A significant shift away from artificial intelligence stocks might be forming in the market.
According to John Davi of Astoria Portfolio Advisors, a wider array of stocks is beginning to receive a 'green light' as liquidity makes its way back into the financial system.
'The Fed cut rates four times last year. They have already cut rates twice this year, and they're likely to do so again, whether in December or January,' said the firm's CEO and chief investment officer during an appearance on CNBC's 'ETF Edge' this week. 'Historically, whenever the Fed decreases interest rates, it's usually indicative of a new cycle. Market leadership tends to shift quietly.'
Davi points to recent performance in sectors ranging from emerging markets to industrials. As of the market close on Wednesday, the iShares MSCI Emerging Markets ETF, which tracks emerging markets, has seen a 17% increase over the past six months. Similarly, the Industrial Select Sector SPDR Fund has risen by 9% in the same time frame.

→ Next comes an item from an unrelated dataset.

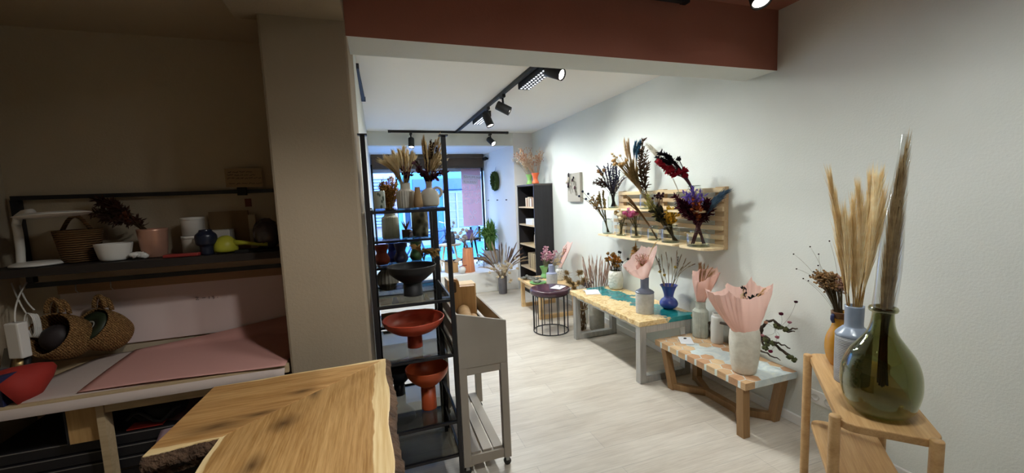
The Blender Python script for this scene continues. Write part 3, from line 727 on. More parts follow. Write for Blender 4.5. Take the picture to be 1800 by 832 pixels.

'I believe these can serve as a good offset to expensive large-cap tech positions that dominate most portfolios,' he explained. 'We are living in a world with structurally higher inflation. With the Fed cutting rates, why take so much risk by concentrating on just seven stocks?'
Davi advocates for a globally balanced investment approach rather than an overweight focus on the Magnificent 7 — a group consisting of Apple, Amazon, Meta Platforms, Nvidia, Microsoft, Tesla, and Alphabet, the latter of which has been trading near record highs. The Magnificent 7 accounts for about a third of the S&P 500.